GIVEN EXERCISE:
Repeat everything in the material exactly.
^^^^
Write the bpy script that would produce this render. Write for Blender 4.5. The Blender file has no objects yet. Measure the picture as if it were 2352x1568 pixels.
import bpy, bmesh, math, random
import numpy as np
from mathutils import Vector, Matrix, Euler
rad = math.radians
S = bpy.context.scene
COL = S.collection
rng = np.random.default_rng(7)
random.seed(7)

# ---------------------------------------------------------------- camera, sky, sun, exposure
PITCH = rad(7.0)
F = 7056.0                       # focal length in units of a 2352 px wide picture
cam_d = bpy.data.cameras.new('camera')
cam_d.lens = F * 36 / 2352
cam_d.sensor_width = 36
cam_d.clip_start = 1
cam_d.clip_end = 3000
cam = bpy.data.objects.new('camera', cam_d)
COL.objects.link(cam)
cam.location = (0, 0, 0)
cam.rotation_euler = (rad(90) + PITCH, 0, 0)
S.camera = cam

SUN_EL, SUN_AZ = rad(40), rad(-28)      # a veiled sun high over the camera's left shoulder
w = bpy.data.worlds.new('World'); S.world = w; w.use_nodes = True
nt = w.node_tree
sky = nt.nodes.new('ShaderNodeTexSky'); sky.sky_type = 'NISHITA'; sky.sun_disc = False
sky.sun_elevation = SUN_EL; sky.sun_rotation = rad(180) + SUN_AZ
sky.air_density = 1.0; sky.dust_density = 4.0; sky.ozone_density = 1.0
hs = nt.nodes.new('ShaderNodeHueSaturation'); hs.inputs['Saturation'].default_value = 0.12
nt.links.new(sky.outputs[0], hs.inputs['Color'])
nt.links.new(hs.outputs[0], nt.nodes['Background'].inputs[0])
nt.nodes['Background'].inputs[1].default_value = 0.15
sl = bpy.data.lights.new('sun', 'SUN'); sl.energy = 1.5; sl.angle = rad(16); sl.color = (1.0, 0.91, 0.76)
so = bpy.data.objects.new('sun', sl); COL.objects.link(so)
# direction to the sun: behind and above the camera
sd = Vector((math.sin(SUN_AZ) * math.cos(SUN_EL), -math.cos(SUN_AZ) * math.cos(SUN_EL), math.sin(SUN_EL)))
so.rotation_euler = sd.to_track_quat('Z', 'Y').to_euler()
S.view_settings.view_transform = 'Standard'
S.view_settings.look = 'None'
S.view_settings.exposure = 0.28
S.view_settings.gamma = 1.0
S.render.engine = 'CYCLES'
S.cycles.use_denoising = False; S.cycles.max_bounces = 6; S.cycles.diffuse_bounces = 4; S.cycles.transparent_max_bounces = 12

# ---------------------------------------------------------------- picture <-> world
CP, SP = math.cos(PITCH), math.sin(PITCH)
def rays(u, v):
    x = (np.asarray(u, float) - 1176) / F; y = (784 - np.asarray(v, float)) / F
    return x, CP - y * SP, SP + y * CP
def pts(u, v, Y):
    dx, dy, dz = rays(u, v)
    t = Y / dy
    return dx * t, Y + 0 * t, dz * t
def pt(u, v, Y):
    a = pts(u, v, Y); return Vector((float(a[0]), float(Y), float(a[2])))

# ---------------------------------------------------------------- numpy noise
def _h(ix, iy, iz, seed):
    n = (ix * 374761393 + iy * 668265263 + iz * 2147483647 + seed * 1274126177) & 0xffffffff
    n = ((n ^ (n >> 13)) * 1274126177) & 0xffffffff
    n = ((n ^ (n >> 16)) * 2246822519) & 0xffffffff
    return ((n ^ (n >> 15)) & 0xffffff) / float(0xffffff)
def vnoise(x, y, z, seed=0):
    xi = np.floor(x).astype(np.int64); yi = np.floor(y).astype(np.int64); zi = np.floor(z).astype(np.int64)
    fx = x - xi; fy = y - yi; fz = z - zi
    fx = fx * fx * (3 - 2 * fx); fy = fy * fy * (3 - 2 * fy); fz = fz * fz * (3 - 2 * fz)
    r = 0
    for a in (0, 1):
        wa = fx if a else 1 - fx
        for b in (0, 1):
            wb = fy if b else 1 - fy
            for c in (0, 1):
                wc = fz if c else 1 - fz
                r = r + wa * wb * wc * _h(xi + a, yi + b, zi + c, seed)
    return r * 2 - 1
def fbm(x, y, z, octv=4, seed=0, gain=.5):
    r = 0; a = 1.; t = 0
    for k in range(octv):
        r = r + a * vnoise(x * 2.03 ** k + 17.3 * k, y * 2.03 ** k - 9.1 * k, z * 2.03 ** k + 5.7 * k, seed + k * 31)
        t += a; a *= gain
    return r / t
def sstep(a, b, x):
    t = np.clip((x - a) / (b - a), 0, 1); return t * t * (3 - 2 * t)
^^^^
SOLUTION FOR THIS PROBLEM:
Write the bpy script that would produce this render. Write for Blender 4.5. The Blender file has no objects yet. Measure the picture as if it were 2352x1568 pixels.
import bpy, bmesh, math, random
import numpy as np
from mathutils import Vector, Matrix, Euler
rad = math.radians
S = bpy.context.scene
COL = S.collection
rng = np.random.default_rng(7)
random.seed(7)

# ---------------------------------------------------------------- camera, sky, sun, exposure
PITCH = rad(7.0)
F = 7056.0                       # focal length in units of a 2352 px wide picture
cam_d = bpy.data.cameras.new('camera')
cam_d.lens = F * 36 / 2352
cam_d.sensor_width = 36
cam_d.clip_start = 1
cam_d.clip_end = 3000
cam = bpy.data.objects.new('camera', cam_d)
COL.objects.link(cam)
cam.location = (0, 0, 0)
cam.rotation_euler = (rad(90) + PITCH, 0, 0)
S.camera = cam

SUN_EL, SUN_AZ = rad(40), rad(-28)      # a veiled sun high over the camera's left shoulder
w = bpy.data.worlds.new('World'); S.world = w; w.use_nodes = True
nt = w.node_tree
sky = nt.nodes.new('ShaderNodeTexSky'); sky.sky_type = 'NISHITA'; sky.sun_disc = False
sky.sun_elevation = SUN_EL; sky.sun_rotation = rad(180) + SUN_AZ
sky.air_density = 1.0; sky.dust_density = 4.0; sky.ozone_density = 1.0
hs = nt.nodes.new('ShaderNodeHueSaturation'); hs.inputs['Saturation'].default_value = 0.12
nt.links.new(sky.outputs[0], hs.inputs['Color'])
nt.links.new(hs.outputs[0], nt.nodes['Background'].inputs[0])
nt.nodes['Background'].inputs[1].default_value = 0.15
sl = bpy.data.lights.new('sun', 'SUN'); sl.energy = 1.5; sl.angle = rad(16); sl.color = (1.0, 0.91, 0.76)
so = bpy.data.objects.new('sun', sl); COL.objects.link(so)
# direction to the sun: behind and above the camera
sd = Vector((math.sin(SUN_AZ) * math.cos(SUN_EL), -math.cos(SUN_AZ) * math.cos(SUN_EL), math.sin(SUN_EL)))
so.rotation_euler = sd.to_track_quat('Z', 'Y').to_euler()
S.view_settings.view_transform = 'Standard'
S.view_settings.look = 'None'
S.view_settings.exposure = 0.28
S.view_settings.gamma = 1.0
S.render.engine = 'CYCLES'
S.cycles.use_denoising = False; S.cycles.max_bounces = 6; S.cycles.diffuse_bounces = 4; S.cycles.transparent_max_bounces = 12

# ---------------------------------------------------------------- picture <-> world
CP, SP = math.cos(PITCH), math.sin(PITCH)
def rays(u, v):
    x = (np.asarray(u, float) - 1176) / F; y = (784 - np.asarray(v, float)) / F
    return x, CP - y * SP, SP + y * CP
def pts(u, v, Y):
    dx, dy, dz = rays(u, v)
    t = Y / dy
    return dx * t, Y + 0 * t, dz * t
def pt(u, v, Y):
    a = pts(u, v, Y); return Vector((float(a[0]), float(Y), float(a[2])))

# ---------------------------------------------------------------- numpy noise
def _h(ix, iy, iz, seed):
    n = (ix * 374761393 + iy * 668265263 + iz * 2147483647 + seed * 1274126177) & 0xffffffff
    n = ((n ^ (n >> 13)) * 1274126177) & 0xffffffff
    n = ((n ^ (n >> 16)) * 2246822519) & 0xffffffff
    return ((n ^ (n >> 15)) & 0xffffff) / float(0xffffff)
def vnoise(x, y, z, seed=0):
    xi = np.floor(x).astype(np.int64); yi = np.floor(y).astype(np.int64); zi = np.floor(z).astype(np.int64)
    fx = x - xi; fy = y - yi; fz = z - zi
    fx = fx * fx * (3 - 2 * fx); fy = fy * fy * (3 - 2 * fy); fz = fz * fz * (3 - 2 * fz)
    r = 0
    for a in (0, 1):
        wa = fx if a else 1 - fx
        for b in (0, 1):
            wb = fy if b else 1 - fy
            for c in (0, 1):
                wc = fz if c else 1 - fz
                r = r + wa * wb * wc * _h(xi + a, yi + b, zi + c, seed)
    return r * 2 - 1
def fbm(x, y, z, octv=4, seed=0, gain=.5):
    r = 0; a = 1.; t = 0
    for k in range(octv):
        r = r + a * vnoise(x * 2.03 ** k + 17.3 * k, y * 2.03 ** k - 9.1 * k, z * 2.03 ** k + 5.7 * k, seed + k * 31)
        t += a; a *= gain
    return r / t
def sstep(a, b, x):
    t = np.clip((x - a) / (b - a), 0, 1); return t * t * (3 - 2 * t)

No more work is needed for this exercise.